13 Aug Let the Best Hand Rule

Left Handers’ Day, Leicester Square, August 13th 2002. Photographer: James Gibbon. From: https://en.wikipedia.org/wiki/International_Lefthanders_Day
Lefthanders International
One of my friends is left-handed and she asked me to talk about the International Left-Handers Day. She called it the Southpaws’ Day.
On Friday August 13, 1976, incidentally a month before we set foot in the United States, the Lefthanders International set aside a day to “celebrate the uniqueness and differences of the left handers.” Later, Left Handers Club was founded in England.
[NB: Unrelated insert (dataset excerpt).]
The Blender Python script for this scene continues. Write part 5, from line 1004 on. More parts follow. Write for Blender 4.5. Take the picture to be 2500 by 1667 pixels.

And a website AnythingLeftHanded.co.uk provides products designed with the lefties’ convenience in mind. As does Amazon, obviously.
I had never met a leftie before coming to America. They simply did not exist – responsible parents would always correct that defect before it went too far, teachers said, because it made people subpar workers.
But we did study The Leftie, a story about a left-handed wizard-craftsman and his two friends who awed British masters by shoeing their dancing toy made in the form of a flea. One could only see it through a microscope. The Leftie fashioned the nails while his friends made the horseshoes. The moral was that Russians, even left-handed ones, always had one up on foreigners. The shoed flea, however, could not dance because its legs became heavier.
Forewarned Is Forearmed
Imagine our surprise when we saw an entire paragraph devoted to left-handedness in the chapter “Hints about everyday American life” of the brochure Entering a New Culture: A Handbook for Soviet Migrants to the United States of America we received from HIAS in Rome.

Entering New Culture (in English and Russian). Published by HIAS in 1976.
It said: “Don’t be surprised if you see a fair number of left-handed people (including President Ford). American schools do not prohibit the use of the left hand for writing. And in New York there is even a special shop for left-handed people!”
Easy to say don’t be surprised… We did try not to stare when our caseworker used her left hand to dial the phone. We shook our heads at TV images of officials unashamedly affixing signatures with their left hand.
But it turned out that the West had not always been so enlightened. Parents and teachers used to force children to change their writing hand. They tied their left arm behind the back, bandaged the left hand, rapped knuckles with a ruler. Our landlord told us proudly that he had kept his son’s arm in a plaster sleeve for months – “he was going to make the sign of the cross with his right hand if it killed him.”
On the other hand, no pun intended, the Boy Scout handshake uses the left hand. Lord Baden-Powell, the founder of Scouting, adopted it from an African warrior tribe. They believed that the bravest drop their shield to shake with a left hand. Putting down the sword to shake with your right hand shows that you would not attack but do not trust the other person enough.
In Good Company
The left side produced a lot of expressions: out of left field, to have two left feet, a left-handed compliment. If a piece of clothing is inside-out we say, in Russian, that it’s left side out. About someone who has an extramarital affair we say, in Russian, that they go to the left. An illegal income is a “left” income.
Left-handers get all kinds of nicknames, not all of them positive. Southpaw is the most popular. It has something to do with baseball. Babe Ruth was a southpaw. They also make exceptional tennis players, boxers and fencers.
Almost all of the designers of the Mac computer were lefties and a quarter of Apollo astronauts including Neil Armstrong. And a goodly number of American presidents: Truman, Reagan and Ford who were forced as children to write right-handed, Clinton, Obama.
Greek philosopher Aristotle, Roman Emperor Julius Caesar, Albert Einstein… Too many to list but it’s clear that if you are left-handed you are in good company and Happy Left-Handers Day to you!